In this particular instance, are class variables fulfilling their
destiny?

Here is a nice discussion of the confusion that surrounds
‘class variables’ and ‘class instance variables’ in Ruby:

<http://www.oreillynet.com/ruby/blog/2007/01/nubygems_dont_use_class_variab_1.html

Most people expect Ruby’s class variables to behave like
Java or C++'s class variables but that is an incorrect assumption.

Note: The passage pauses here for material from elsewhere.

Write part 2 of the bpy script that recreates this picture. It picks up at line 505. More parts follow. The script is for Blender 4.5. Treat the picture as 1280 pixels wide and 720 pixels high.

In Ruby, “instance variables of a class” are most closely
analogous to ‘class variables’ in Java or C++ and should
generally be used instead of Ruby’s ‘class variables’.

Gary W.

Trevoke wrote:

I think this is what I want to do (maybe I’m thinking about it wrong):

a = Doctor.new
b = Doctor.new

I want both ‘a’ and ‘b’ to have access to:
modalities = [‘US’, ‘CR’, ‘CT’, ‘MR’]

Another option for you:

modalities = [‘US’, ‘CR’, ‘CT’, ‘MR’]
a = Doctor.new(modalities)
b = Doctor.new(modalities)

i.e. each has an instance variable pointing to the shared object.

If you like this approach, you can take it further - see
http://onestepback.org/index.cgi/Tech/Ruby/DependencyInjectionInRuby.rdoc

Unfortunately, Jim modified his site and didn’t carry forward the
attachment, and so the link to depinj.rb remains sadly dead. I think I
have a local copy floating around somewhere.